Dozens of reports from computer scientists corroborate that optical scan software can be undetectably manipulated to create false election reports which would not be recognized by election officials or the public. An audit will be mandated by state law, but many feel that detecting fraud or error would require a more carefully designed audit than the one being suggested by the state, and such an audit would be both expensive and labor intensive.
“The county [election] boards are very concerned about the cost of doing an audit, which, if it is well done, should catch any tabulating problem there might be on the part of the ballots,” Martin said.
As the state moves closer to requiring that all counties use optical scanning devices, many counties across the state are participating in a pilot test of the new technology this November. The neighboring counties of Albany, Greene, and Dutchess are participating in the pilot, but Columbia County is not. Earlier this year, Greene and Dutchess counties, as well as Columbia County, adopted resolutions opposing the use of optical scanning devices.
“We anticipate is that in 2010 we will all be required to use the optical scanners,” Martin said.

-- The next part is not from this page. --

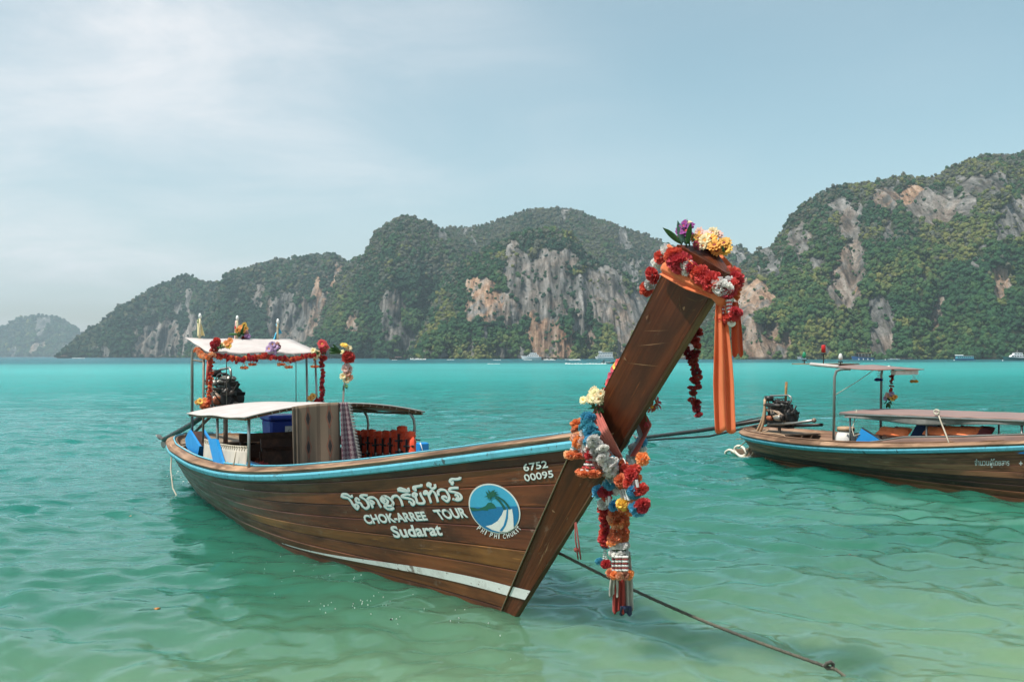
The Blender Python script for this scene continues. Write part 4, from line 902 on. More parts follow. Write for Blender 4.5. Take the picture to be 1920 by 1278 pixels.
# rug over the front edge of the roof
rug = thing('patterned_rug', 'fringed tribal patterned rug hung over the front of the roof', 'rug', H1.W(-3.9, .2, .8), H1.rz); o_ = Vector((-3.9, .2, .8))
def rug_mat():
    t = NT('woven_rug'); v = t.coord('UV'); s_ = t.node('ShaderNodeSeparateXYZ'); t.l.new(v, s_.inputs[0]); u, w = s_.outputs[0], s_.outputs[1]
    def tri(x, k): return t.math('ABSOLUTE', t.math('SUBTRACT', t.math('FRACT', t.math('MULTIPLY', x, k)), .5))
    band = t.math('FRACT', t.math('MULTIPLY', u, 4.0)); zig = t.math('ADD', tri(w, 26), t.math('MULTIPLY', tri(u, 12), 1.0))
    line = t.rng(t.math('ABSOLUTE', t.math('SUBTRACT', band, .5)), .33, .35, smooth=False); z2 = t.math('GREATER_THAN', t.math('FRACT', t.math('MULTIPLY', zig, 3.0)), .58)
    dia = t.math('ADD', t.math('MULTIPLY', tri(w, 1.7), .8), t.math('MULTIPLY', tri(u, 2.0), 2.1)); d1 = t.math('LESS_THAN', dia, .20); d2 = t.math('LESS_THAN', t.math('ABSOLUTE', t.math('SUBTRACT', dia, .30)), .035)
    n = t.noise(t.coord('UV', (90, 140, 1)), 1, 3, .6)
    c = t.mix(t.rng(n, .35, .65), (.165, .112, .072), (.27, .195, .13)); c = t.mix(t.math('MULTIPLY', t.math('MULTIPLY', line, z2), .95), c, (.035, .02, .014)); c = t.mix(t.math('MULTIPLY', d1, .9), c, (.022, .016, .017)); c = t.mix(t.math('MULTIPLY', d2, .9), c, (.24, .06, .03))
    t.bump(n, .3, .004); return t.done(c, .95, sheen=.2)
M_RUG = rug_mat(); M_RUGE = cloth('brown_rug_edge', (.16, .12, .085), (.12, .09, .06), .95, 200)
def rugpiece(y0, y1, z0, z1, name, mat, x0=-3.885, slant=0.0, parent=rug, pleat=.012):
    n1, n2 = 26, 22; P = []; U = []
    for i in range(n1):
        f = i/(n1-1); y = y0+(y1-y0)*f
        for j in range(n2):
            g = j/(n2-1); top_ = arch(y, -3.93)+.035; z = top_+(z0-top_)*g
            P.append((x0+pleat*math.sin(f*9+g*1.2)*(.3+g)+.05*g, y+slant*g*f, z)); U.append((f, g*1.4))
    mb = MB(off=o_); mb.slab(P, n1, n2, .008, True, U); return mb.build(name, mat, parent)
yl = H1.cross(556, 800, -3.885).y; ym = H1.cross(636, 800, -3.885).y; yr = H1.cross(650, 800, -3.885).y; zlow = H1.cross(600, 884, -3.85).z
rugpiece(yl, ym, zlow, 0, 'woven_panel', M_RUG); rugpiece(yl-.055, yl+.01, zlow, 0, 'rolled_edge', M_RUGE, -3.875)
def rug2_mat():
    t = NT('plum_diamond_weave'); v = t.coord('UV', (5, 13, 1), rot=(0, 0, .785)); ch = t.node('ShaderNodeTexChecker'); ch.inputs['Scale'].default_value = 1.0; t.l.new(v, ch.inputs[0]); t.set(ch.inputs[1], (.13, .065, .085, 1)); t.set(ch.inputs[2], (.40, .36, .34, 1))
    return t.done(t.mix(t.rng(t.noise(t.coord('UV', (80, 120, 1)), 1, 2), .4, .6), ch.outputs[0], (.17, .085, .105)), .95)
rugpiece(ym, yr, zlow+.04, 0, 'folded_back_panel', rug2_mat(), -3.86, .12); 
mb = MB(off=o_)
for k in range(60):
    g = k/59; y = yr+.12*g; z = arch(yr, -3.93)+.03+(zlow+.04-arch(yr, -3.93)-.03)*g; mb.tube([(-3.86+.05*g, y, z), (-3.855+.05*g, y+.045, z-.012+.01*math.sin(k*2.1))], .006, 4)
mb.build('fringe', cloth('rug_fringe', (.55, .52, .46), None, .95), rug)
# life jackets hung along the far rail
def jacket(parent, mat, o_, x, y, z, rz=0, tilt=0):
    """two puffed front panels, collar, dark straps"""
    M = Matrix.Translation((x, y, z)) @ Matrix.Rotation(rz, 4, 'Z') @ Matrix.Rotation(tilt, 4, 'Y')
    def puff(name, cx, cz, sx, sz, mat, th=.045, lean=0):
        mb = MB(off=o_); V = []; n = 10
        for face in (-1, 1):
            for i in range(n+1):
                for j in range(n+1):
                    u, w = i/n*2-1, j/n*2-1; k = max(0, (1-u**4)*(1-w**4))**.5
                    V.append(M @ Vector((cx+u*sx*(1-.10*w*w)+lean*w, face*th*(k*(1+.16*math.sin(w*7+cx*30)*math.cos(u*5))), cz+w*sz*(1-.06*u*u))))
        F_ = []
        for f_ in range(2):
            b_ = f_*(n+1)**2
            for i in range(n):
                for j in range(n):
                    q = (b_+i*(n+1)+j, b_+(i+1)*(n+1)+j, b_+(i+1)*(n+1)+j+1, b_+i*(n+1)+j+1); F_.append(q if f_ else q[::-1])
        mb.add(V, F_, True); return mb.build(name, mat, parent)
    puff('front_panel', -.058, -.02, .055, .17, mat, .05, .008); puff('front_panel', .062, -.03, .052, .17, mat, .045, -.01); puff('collar', .0, .155, .075, .05, mat, .05)
    for zz_ in (-.10, .03):
        mb = MB(off=o_); mb.tube([M @ Vector((a, -.062 if abs(a) < .1 else -.01, zz_+.01*a)) for a in (-.115, -.06, 0, .06, .115)], .012, 5); mb.build('strap', M_STRAP, parent)
    mb = MB(off=o_); mb.box(M @ Vector((0, -.055, -.04)), (.022, .02, .30), rot=(0, 0, rz)); mb.build('zip_band', M_STRAP, parent)
    mb = MB(off=o_); mb.lathe([(.0, -.003), (.022, -.002), (.022, .002), (0, .003)], 10, M @ Vector((.06, -.078, -.08)), Matrix.Rotation(rz, 3, 'Z') @ Matrix.Rotation(R(90), 3, 'X')); mb.build('badge', paint('jacket_badge', (.34, .40, .38), .6, .3), parent)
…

Martin also stressed that anyone wishing to use an electronic voting machine this year in Columbia County may chose to use the ballot marking device [BMD]. Addressing the misperception that those machines may only be used by the disabled, Martin emphatically stated that their use is open to all. She also said those machines don’t pose the problems or concerns that the optical scanning devices do.
“The BMDs are certified, and we are full steam ahead with them,” she said.